Ultimamente ci si chiede se 25 aprile sia una data divisiva. Noi rispondiamo di sì. Ed è giusto che lo sia, perché è una data spartiacque tra un prima e un dopo. Perché la Resistenza è di tutti se tutti si riconoscono nell’insieme di regole che la Repubblica si è data a partire dalla Costituzione. Il 25 aprile è divisivo perché disegna un confine tra chi si vuole pensare libero ed eguale dentro una società democratica e giusta e chi invece si richiama ai valori (o meglio sarebbe dire, disvalori) del fascismo.

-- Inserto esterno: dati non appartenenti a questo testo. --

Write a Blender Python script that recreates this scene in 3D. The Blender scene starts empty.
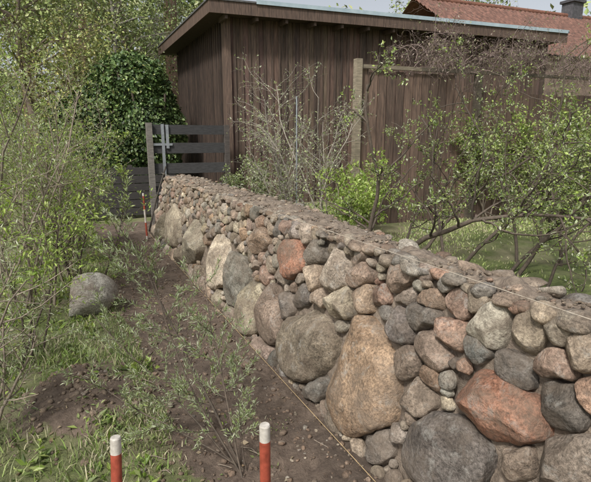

Marca il segno tra noi antifascisti e chi vorrebbe restaurare un’ideologia basata sulla negazione della diversità. Indica l’essenziale frattura tra la nostra comunità aperta e plurale e quella di chi ancora si richiama a una mentalità razzista, patriarcale, gerarchica, corporativa, antifemminista. Tra chi ha ricevuto in dono la sovranità popolare che il fascismo aveva calpestato e chi, al contrario, usa strumentalmente il concetto stesso di sovranità per allontanare il nostro Paese dalla grande comunità progressista in Europa e nel mondo. Chi ancora abbraccia questi disvalori si colloca fuori dal recinto delle regole democratiche che stanno alla base della convivenza civile che il 25 aprile disegna ed è bene che non festeggi la Liberazione.

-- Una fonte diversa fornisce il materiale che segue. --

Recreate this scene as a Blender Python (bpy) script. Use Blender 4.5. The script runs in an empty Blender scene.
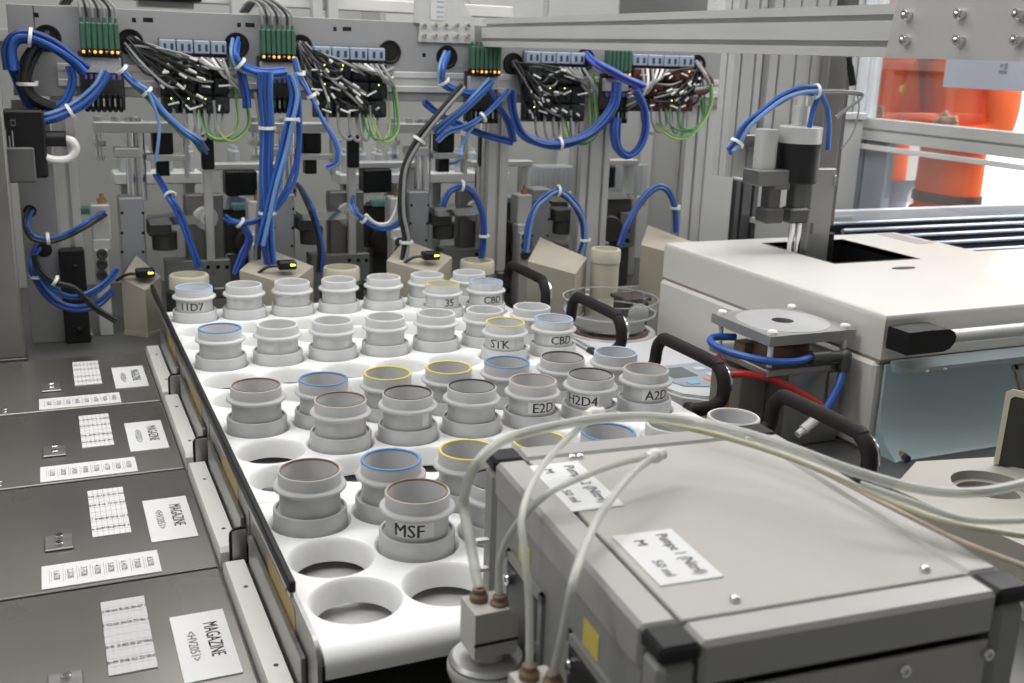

Il 25 aprile è dunque l’essenza dell’antifascismo, che non è stato solo un’opposizione alle barbarie del nazismo e del fascismo, ma è stato e continua a essere un caposaldo nella paziente opera di costruzione della società e della democrazia. Anzi, l’antifascismo si identifica nella democrazia, ne incarna i principii fondamentali. Antifascismo significa amore per la libertà, per la giustizia sociale. Antifascismo vuol dire impegnarsi per un Paese più equo e inclusivo. Per un welfare state che non lasci indietro nessuno.

Antifascismo vuol dire lottare – ogni giorno – per la piena e concreta attuazione della Costituzione repubblicana che quest’anno compie 75 anni. L’antifascismo e il 25 aprile non sono, come qualcuno vorrebbe far credere, la pura testimonianza di chi rivolge lo sguardo a un passato lontano, ma la premessa per guardare con fiducia e passione al domani, anche quando la realtà quotidiana ci sembra un incubo fatto di rigurgiti autoritari.

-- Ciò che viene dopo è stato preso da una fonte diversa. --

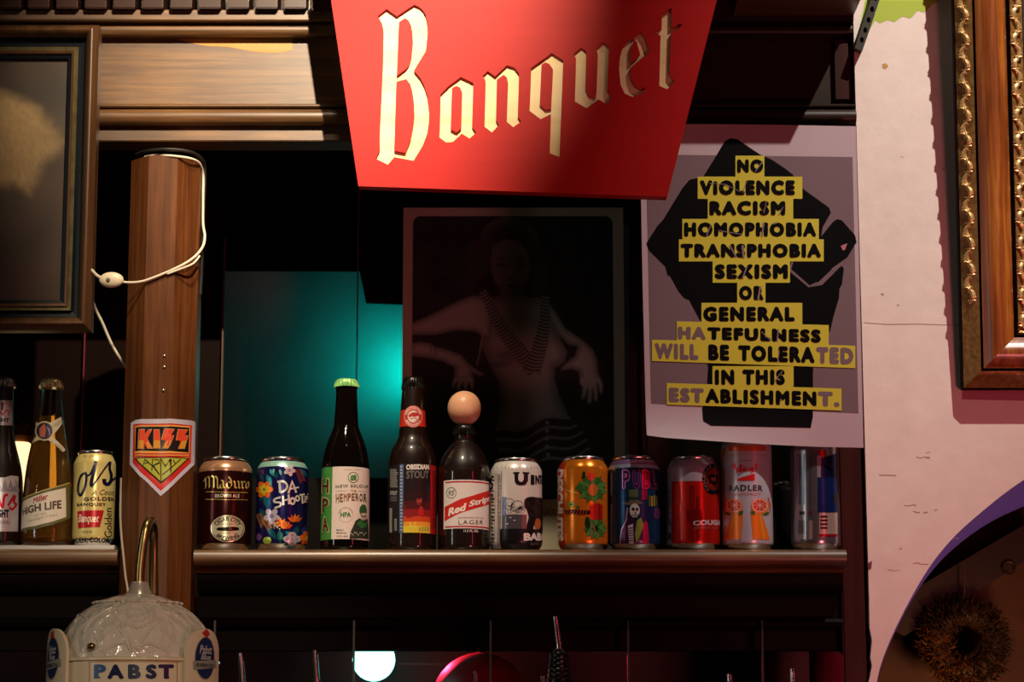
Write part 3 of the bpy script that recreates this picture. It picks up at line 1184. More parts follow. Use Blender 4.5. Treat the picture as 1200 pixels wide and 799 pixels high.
def dancer(u, v):
    x, y = 32 + u * 652, 33 + v * 1042
    # paper border with round inner corners
    bx = max(abs(x - 356) - 272, 0)
    by = max(abs(y - 500) - 420, 0)
    brd = math.hypot(max(abs(x - 356) - 272, 0), max(62 + 20 - y, 0))
    if brd > 24:
        return (.42, .36, .28)
    g = BG + .010 * sm(160, 0, math.hypot(x - 560, y - 700)) + .006 * noise.noise(Vector((x * .02, y * .02, 1)))
    # hair
    hd = math.hypot((x - 345) / 92, (y - 150) / 92)
    curls = math.hypot((x - 428) / 34, (y - 240) / 62)
    curls2 = math.hypot((x - 258) / 42, (y - 190) / 60)
    strand = .5 + .5 * math.sin(math.atan2(y - 110, x - 348) * 34 + .04 * math.hypot(x - 345, y - 150))
    hair = .02 + .045 * sm(.55, .95, hd) * sm(170, 70, y) * (.5 + .5 * strand) + .02 * sm(1, .3, curls) * (.5 + .5 * math.sin(x * .35 + y * .2))
    m = max(sm(1.04, .94, hd), sm(1.1, .85, curls), sm(1.1, .85, curls2))
    g = g + (hair - g) * m
    d = inside(NECK, x, y)
    g = g + (.075 - g) * sm(4, -4, d)
    d = inside(FACE, x, y)
    f = .085 + .05 * sm(300, 400, x) * sm(300, 150, y) - .03 * sm(250, 300, y)
    for ex, ey in ((322, 205), (380, 202)):
        f -= .07 * sm(1, .3, math.hypot((x - ex) / 20, (y - ey) / 10))
        f -= .05 * sm(1, .4, math.hypot((x - ex) / 24, (y - ey + 20) / 5))
    f += .03 * sm(1, .2, math.hypot((x - 350) / 8, (y - 225) / 26)) - .04 * sm(1, .3, math.hypot((x - 350) / 13, (y - 243) / 5))
    f -= .06 * sm(1, .3, math.hypot((x - 352) / 20, (y - 266) / 7))
    g = g + (f - g) * sm(4, -5, d)
    # body
    d = inside(TORSO, x, y)
    if d < 6:
        t = .13 + .05 * sm(300, 420, x) - .055 * sm(1, .1, math.hypot((x - 345) / 62, (y - 470) / 38)) * (1 if y > 460 else .4)
        t += .045 * sm(1, .1, math.hypot((x - 320) / 42, (y - 440) / 36)) + .045 * sm(1, .2, math.hypot((x - 480) / 36, (y - 460) / 46))
        t -= .06 * sm(1, .4, math.hypot((x - 490) / 26, (y - 512) / 12)) + .05 * sm(1, .3, math.hypot((x - 310) / 50, (y - 500) / 14))
        t *= .55 + .45 * sm(-2, -34, d)
        if y > 640:
            w_ = y + .25 * (x - 440) + 9 * math.sin(x * .045)
            dark = sm(648, 668, w_ - 6)
            st = .5 + .5 * math.sin(w_ * .21)
            t = t + ((.018 + .10 * sm(.72, .95, st)) - t) * dark
        g = g + (t - g) * sm(4, -4, d)
    for P_ in (ARM_L, FORE_L, ARM_R):
        d = inside(P_, x, y)
        if d < 5:
            t = .26 if P_ is not ARM_L else .20
            if P_ is FORE_L:
                t = .21 - .09 * sm(1, .4, math.hypot((x - 125) / 16, (y - 455) / 26)) * (.5 + .5 * math.sin(x * .5))
            t *= .45 + .55 * sm(0, -20 if y < 540 else -7, d)
            g = g + (t - g) * sm(3, -3, d)
    # fringe necklace, a wide V of pale leaves
    for (ax, ay, bx_, by_) in ((268, 285, 415, 505), (452, 300, 415, 505)):
        L_ = math.hypot(bx_ - ax, by_ - ay)
        tx, ty = (bx_ - ax) / L_, (by_ - ay) / L_
        a = (x - ax) * tx + (y - ay) * ty
        b = abs((x - ax) * ty - (y - ay) * tx)
        if -5 < a < L_ + 18 and b < 34:
            bow = 12 * math.sin(PI * min(max(a / L_, 0), 1))
            bb = abs(((x - ax) * ty - (y - ay) * tx) + (bow if ax < 400 else -bow))
            w_ = 15 + 14 * a / L_
            if bb < w_:
                l = .5 + .5 * math.sin(a * .62 + bb * .12)
                g = g + ((.012 + .19 * l * l) - g) * sm(w_, w_ - 6, bb) * .9
    # bead strings
    for k in range(2):
        ax, ay, bx_, by_ = ((274, 318, 250, 502), (434, 520, 470, 770))[k]
        t = min(max((y - ay) / (by_ - ay), 0), 1)
        if ay < y < by_:
            mx = ax + (bx_ - ax) * t + (6 * math.sin(t * 3) if k == 0 else 10 * math.sin(t * 5))
            r = 3.2 if k == 0 else 7.5
            per = 7.0 if k == 0 else 23.0
            q = ((y - ay) % per) - per / 2
            dd = math.hypot(x - mx, q)
            g = g + ((.20 if k == 0 else .16) - g) * sm(r, r * .5, dd)
    g = min(g * 1.5, .6)
    return (g * 1.04, g, g * .93)


paint_grid('photo_print', dp, lx, rx, bz, tz_, YP, 217, 347, dancer, painted('dull_photo_paper', 0.5))

# ---- the fist poster
YV = 2.908
zlow, zhi = zz(524, YV), zz(470, YV)
bend = lambda s_, z_: .022 * max(0, min(1, (zhi - z_) / (zhi - zlow))) ** 2 * max(0, min(1, (xx(960, 500, YV) - s_) / .25))
vs_ = PlaneSurf(YV, bend, 0.012)
vp = thing('protest_poster', 'poster of a raised black fist with yellow strips of lettering', 'poster', (xx(880, 520, YV), YV, zlow))
paper = Art(vs_, base=0, gap=0, rough=0.45)
outp = [(749.5, 145), (808, 145.3), (900, 146), (1003, 148), (1007.5, 335), (1012, 524.5), (960, 523.5), (915, 522), (870, 520), (820, 517), (780, 514.5), (757.5, 511.5), (753, 330)]
paper.poly(outp, '#b5a0a4', 0)
paper.build('paper', vp)
bk = Art(vs_, base=-.0006, gap=0, rough=0.7)
bk.poly(outp, '#b9aaa6', 0)
bk.build('paper_back', vp)
pr = Art(vs_, base=.0002, gap=.00012, rough=0.65)
MAUVE, INK, YEL = '#6e575b', mat('#070606', 0.6, name='black_print', spec=0.08), '#c4b82c'
pr.poly([(757, 181), (999, 184), (1006, 484), (763, 473)], MAUVE, 1)
A5, A6 = (745, 140, 3.996), (745, 320, 3.804)
f5 = [(400, 130), (418, 102), (445, 88), (476, 93), (580, 163), (640, 190), (700, 230), (735, 258), (790, 330), (905, 413), (914, 436), (875, 505), (868, 548), (925, 478), (942, 467), (965, 472), (1027, 543), (1034, 575), (985, 655), (920, 700), (848, 768), (815, 785), (872, 775), (965, 682), (974, 700), (966, 770)]
f5 = [(745 + x / 3.996, 140 + y / 3.996) for x, y in f5]
f6 = [(922, 0), (920, 40), (908, 70), (906, 110), (880, 200), (866, 260), (800, 330), (790, 440), (790, 640), (780, 690), (335, 682), (300, 662), (296, 605), (318, 500), (322, 420), (300, 330), (300, 225), (282, 205), (238, 122), (215, 112), (190, 82), (150, 10)]
f6 = [(745 + x / 3.804, 320 + y / 3.804) for x, y in f6]
f5b = [(150, 735), (138, 690), (62, 615), (50, 580), (100, 500), (128, 470), (218, 322), (252, 282), (292, 274), (316, 268), (378, 168)]
f5b = [(745 + x / 3.996, 140 + y / 3.996) for x, y in f5b]
pr.poly(f5 + f6 + f5b, INK, 2)
pr.view(*A5)
pr.stroke([(735, 660), (722, 705), (812, 782), (850, 765)], 9, MAUVE, 3)
pr.poly([(915, 700), (1000, 640), (1005, 655), (925, 715)], MAUVE, 3)
pr.poly([(960, 592), (990, 580), (980, 612), (968, 612)], '#b06a6a', 3)


LN = [0]


def line(T, body, box, rect, shear_y=0.0, cols=None, bold=.08, skew=None):
    pr.view(*T)
    x0, y0, x1, y1 = rect
    d0, d1 = (skew or (0, 0))
    LN[0] += 1
    pr.poly([(x0, y0), (x1, y0 + d0), (x1, y1), (x0, y1 - d1)], YEL, 4 + LN[0] * .25)
    a0, b0, a1, b1 = box
    parts = cols or [(body, INK, 0, 1)]
    for txt, c, u0, u1 in parts:
        qa, qb = a0 + (a1 - a0) * u0, a0 + (a1 - a0) * u1
        sa, sb = (d0) * u0 * .8, (d0) * u1 * .8
        sa2, sb2 = (d1) * u0 * .8 - d1 * .8, (d1) * u1 * .8 - d1 * .8
        pr.text(txt, ((qa, b0 + sa), (qb, b0 + sb), (qb, b1 + sb2), (qa, b1 + sa2)), c, 9, bold, 0, 1.28)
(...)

Per tutte queste ragioni è giusto che chi non si riconosce nei valori di umanità e solidarietà, non festeggi il 25 aprile. Ma non è giusto fare come ha fatto il Sindaco di Seriate: non si può negare la parola all’ANPI, l’erede della Resistenza, il custode di questi valori, la coscienza critica della società. Anche per questo oggi scendiamo in piazza, con la rinnovata voglia di scrivere una nuova storia nel solco dei valori della Resistenza partigiana. Il 25 aprile è questo: la capacità di immaginare un futuro migliore.